Tuesday, March 16, 2010

Camp Quinebarge


This is reposted from my website circa 1997.

Camp Quinebarge in Center Harbor, New Hampshire. Located on Lake Kanatsatka in the Lakes Region, Camp Q is home for many young people for seven weeks each summer. While at Camp Quinebarge, the campers, and the counselors, instructors, and administrators, find a rich and rewarding experience. During the Summer of 1996, I had the pleasure of teaching Primitive Ceramics, for about four hours each day. I found the opportunity to influence and touch so many lives to be worth the effort, and often I wish I could do it often, in favor of what I am typically doing.

In some unique way this experience reinforced my fundamental belief that teaching art involves the cultivation of a way of doing and being that ultimately reaches back through history at least to the point where humanity first discovered that the dirt under the cook fire had fused together to form a bowl., and reaches inward towards a heart that yearns to speak.

Discovering that it's fairly easy to form a simple vessel with your hands and the earth and wood that's readily available, enables us to draw on this vast history when creating Art.
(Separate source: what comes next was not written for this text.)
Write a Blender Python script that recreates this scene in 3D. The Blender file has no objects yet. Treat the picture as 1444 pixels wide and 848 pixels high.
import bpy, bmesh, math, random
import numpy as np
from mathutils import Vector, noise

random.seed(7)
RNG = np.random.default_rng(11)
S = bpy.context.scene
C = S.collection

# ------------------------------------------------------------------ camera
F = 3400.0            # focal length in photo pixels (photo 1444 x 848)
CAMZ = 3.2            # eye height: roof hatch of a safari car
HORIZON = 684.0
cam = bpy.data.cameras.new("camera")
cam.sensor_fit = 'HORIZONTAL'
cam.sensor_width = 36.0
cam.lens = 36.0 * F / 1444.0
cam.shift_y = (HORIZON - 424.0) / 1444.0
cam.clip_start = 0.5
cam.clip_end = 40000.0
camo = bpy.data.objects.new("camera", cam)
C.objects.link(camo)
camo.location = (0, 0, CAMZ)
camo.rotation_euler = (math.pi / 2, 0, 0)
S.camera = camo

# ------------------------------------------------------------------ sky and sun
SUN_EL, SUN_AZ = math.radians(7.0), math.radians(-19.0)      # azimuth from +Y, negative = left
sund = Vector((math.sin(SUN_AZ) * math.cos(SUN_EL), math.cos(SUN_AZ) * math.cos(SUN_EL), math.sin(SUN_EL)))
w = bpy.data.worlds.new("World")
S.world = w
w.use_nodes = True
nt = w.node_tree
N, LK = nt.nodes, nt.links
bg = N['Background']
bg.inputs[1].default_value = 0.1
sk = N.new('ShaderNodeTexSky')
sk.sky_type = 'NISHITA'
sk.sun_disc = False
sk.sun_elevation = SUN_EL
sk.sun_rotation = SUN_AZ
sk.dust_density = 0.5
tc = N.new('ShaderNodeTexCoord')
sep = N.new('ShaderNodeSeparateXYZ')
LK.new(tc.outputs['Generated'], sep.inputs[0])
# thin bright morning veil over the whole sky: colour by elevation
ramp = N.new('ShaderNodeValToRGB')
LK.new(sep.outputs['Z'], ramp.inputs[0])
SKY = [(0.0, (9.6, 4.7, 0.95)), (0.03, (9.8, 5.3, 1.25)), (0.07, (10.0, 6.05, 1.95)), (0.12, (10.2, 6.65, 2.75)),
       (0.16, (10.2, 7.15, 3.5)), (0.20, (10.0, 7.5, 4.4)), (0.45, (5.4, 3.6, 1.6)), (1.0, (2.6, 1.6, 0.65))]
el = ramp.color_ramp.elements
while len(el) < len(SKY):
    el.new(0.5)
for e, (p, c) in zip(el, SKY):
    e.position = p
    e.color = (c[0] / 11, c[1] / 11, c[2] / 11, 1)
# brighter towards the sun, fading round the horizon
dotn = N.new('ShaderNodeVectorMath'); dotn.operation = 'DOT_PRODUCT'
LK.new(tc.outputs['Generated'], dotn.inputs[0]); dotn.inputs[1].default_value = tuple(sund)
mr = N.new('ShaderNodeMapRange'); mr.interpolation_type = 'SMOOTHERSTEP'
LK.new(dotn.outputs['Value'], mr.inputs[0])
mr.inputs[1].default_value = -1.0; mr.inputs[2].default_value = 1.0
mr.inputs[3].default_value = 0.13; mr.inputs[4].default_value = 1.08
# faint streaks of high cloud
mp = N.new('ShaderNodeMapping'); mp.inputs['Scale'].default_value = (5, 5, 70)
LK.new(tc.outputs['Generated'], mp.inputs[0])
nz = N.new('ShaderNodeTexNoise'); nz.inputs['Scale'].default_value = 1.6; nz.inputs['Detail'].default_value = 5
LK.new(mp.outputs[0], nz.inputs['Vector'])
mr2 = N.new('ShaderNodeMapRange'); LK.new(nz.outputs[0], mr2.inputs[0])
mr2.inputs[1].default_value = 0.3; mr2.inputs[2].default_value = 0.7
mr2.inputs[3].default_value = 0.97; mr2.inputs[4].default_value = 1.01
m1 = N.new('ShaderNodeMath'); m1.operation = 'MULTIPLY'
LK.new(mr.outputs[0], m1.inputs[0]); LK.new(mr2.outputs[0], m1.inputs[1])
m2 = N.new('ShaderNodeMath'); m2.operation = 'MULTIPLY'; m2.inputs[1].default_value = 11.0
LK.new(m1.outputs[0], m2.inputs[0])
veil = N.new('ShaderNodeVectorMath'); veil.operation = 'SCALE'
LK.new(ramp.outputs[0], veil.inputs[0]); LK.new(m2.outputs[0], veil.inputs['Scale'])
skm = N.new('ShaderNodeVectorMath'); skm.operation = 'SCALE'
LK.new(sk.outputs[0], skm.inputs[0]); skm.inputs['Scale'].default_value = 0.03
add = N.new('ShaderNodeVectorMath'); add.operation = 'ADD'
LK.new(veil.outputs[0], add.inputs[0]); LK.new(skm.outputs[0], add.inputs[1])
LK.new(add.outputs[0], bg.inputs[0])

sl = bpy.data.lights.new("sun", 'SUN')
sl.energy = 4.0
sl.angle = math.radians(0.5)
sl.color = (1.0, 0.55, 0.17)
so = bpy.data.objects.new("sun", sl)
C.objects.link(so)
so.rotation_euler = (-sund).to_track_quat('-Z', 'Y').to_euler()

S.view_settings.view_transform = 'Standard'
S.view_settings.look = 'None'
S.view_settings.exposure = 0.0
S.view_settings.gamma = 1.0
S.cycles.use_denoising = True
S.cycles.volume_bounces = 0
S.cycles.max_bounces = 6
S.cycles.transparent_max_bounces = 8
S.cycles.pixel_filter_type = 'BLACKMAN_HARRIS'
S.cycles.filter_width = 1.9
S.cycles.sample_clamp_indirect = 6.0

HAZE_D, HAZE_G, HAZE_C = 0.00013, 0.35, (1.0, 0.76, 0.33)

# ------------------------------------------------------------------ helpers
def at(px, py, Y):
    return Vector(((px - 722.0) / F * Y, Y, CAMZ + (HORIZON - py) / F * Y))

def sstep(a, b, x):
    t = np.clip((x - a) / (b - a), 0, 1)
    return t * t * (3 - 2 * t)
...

And it allows us to understand and give a form to our existence, our emotions, one in which we are confident, self-reliant, and can have at least a smattering of pride.

We discovered in that earth and fire that it was possible to have a great deal of fun and to make friends with ourselves, with each other, and with the earth that stood before us. We learned about the clay, about history and myth surrounding it, about an ancient tradition of making art. And after that we all went for a swim.